Na sessão desta quinta-feira, quatro requerentes terão seus processos analisados pela rediviva Comissão: Romario Cezar Schettino, Claudia de Arruda Campos, José Pedro da Silva e Ivan Valente. Cada caso foi estudado por um conselheiro-relator, que deverá apresentar seu voto.

De todos, o processo do deputado federal Ivan Valente (PSOL-SP) é o que mais chama atenção, por ser ele uma pessoa pública, com mandato legislativo desde 1986. Líder estudantil desde 1967, quando cursava engenharia, e militante da organização Política Operária (Polop) a partir de 1970, Valente caiu na clandestinidade em 1972 e viveu cinco anos nas sombras, primeiro em São Paulo e depois no Rio de Janeiro — até ser preso, em julho de 1977, agora na direção do MEP (Movimento pela Emancipação do Proletariado).
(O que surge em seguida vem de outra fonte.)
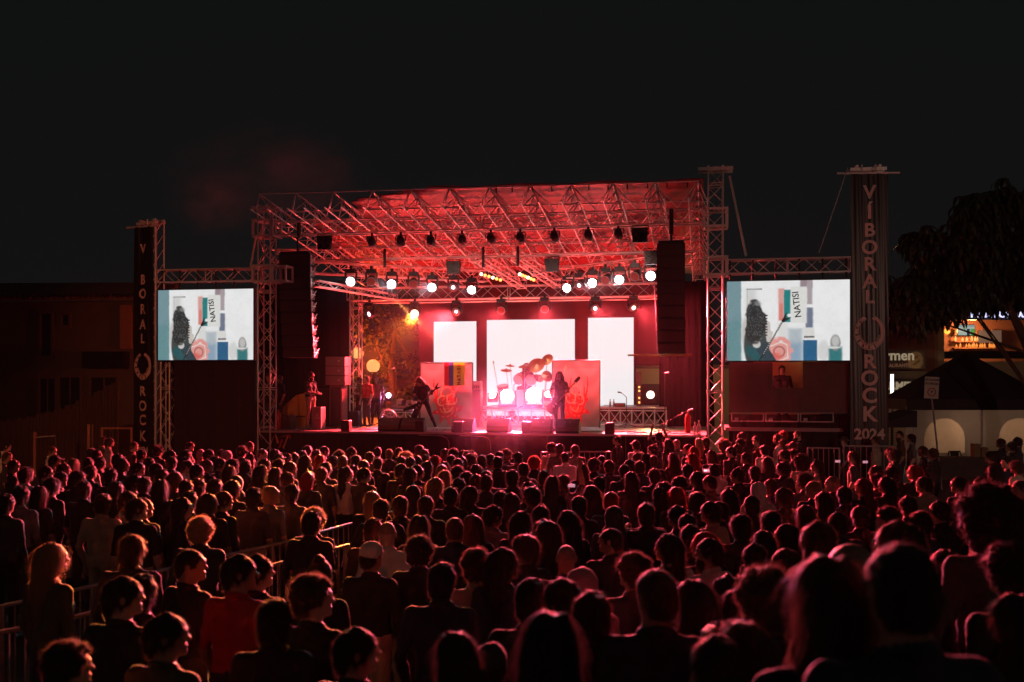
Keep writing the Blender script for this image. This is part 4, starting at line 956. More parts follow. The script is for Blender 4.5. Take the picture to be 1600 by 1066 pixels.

Condenado a três anos de prisão em regime fechado e conduzido ao Complexo Penitenciário Frei Caneca, Ivan Valente foi contemplado com a liberdade condicional apenas em março de 1979. O julgamento no Superior Tribunal Militar nunca aconteceria, uma vez que a Anistia foi promulgada antes, em agosto daquele ano.

No período que permaneceu no DOI-Codi do Rio de Janeiro, na Tijuca, ao qual foi conduzido pelado e de capuz, Valente diz ter ficado pelo menos dez dias sem se alimentar, submetido a uma rotina que incluía choques elétricos na "cadeira do dragão", privação do sono, horas intermináveis na "geladeira", sujeito a temperaturas baixíssimas e altíssimas sem poder ficar ereto, queimaduras e pancadas que lhe comprometeram para sempre o ligamento do joelho, entre outras torturas.

A anistia virá em boa hora, não apenas para constitucionalidade do gesto, mas sobretudo pelo imperativo da Justiça.

"Entendo como tarefa desmistificar a versão histórica e a narrativa dos que quebraram a legalidade e implantaram um regime de trevas durante tanto tempo", afirma o deputado nas considerações finais do processo apresentado ao Estado Brasileiro por intermédio da Comissão da Anistia. "Muitos dos seus seguidores tentam negar o horror ocorrido e demonstram ainda saudades da ditadura, como vemos, agora, até nas ruas com espanto e perplexidade."

Ao requerer a declaração de minha condição de anistiado político, quero homenagear todos aqueles que deram suas vidas à luta generosa por uma sociedade mais justa",
Ivan Valente

"Depois de tantos anos como ativista, lutador e representante popular, venho agora requerer esta condição de anistiando, porque ela faz parte da luta recente do país, da minha história, e para que seja mais um testemunho de um período histórico em que a desumanização e a barbárie predominaram e para que nossos filhos e netos, nossa juventude e o povo brasileiro nunca tenham que vivenciar anos de chumbo", diz Valente, de cuja esposa, a professora de História Vera Lúcia Colson, tanto pude aprender.

A 1ª Sessão da Comissão de Anistia será transmitida ao vivo a partir das 9h pelo YouTube do Ministério dos Direitos Humanos e da Cidadania.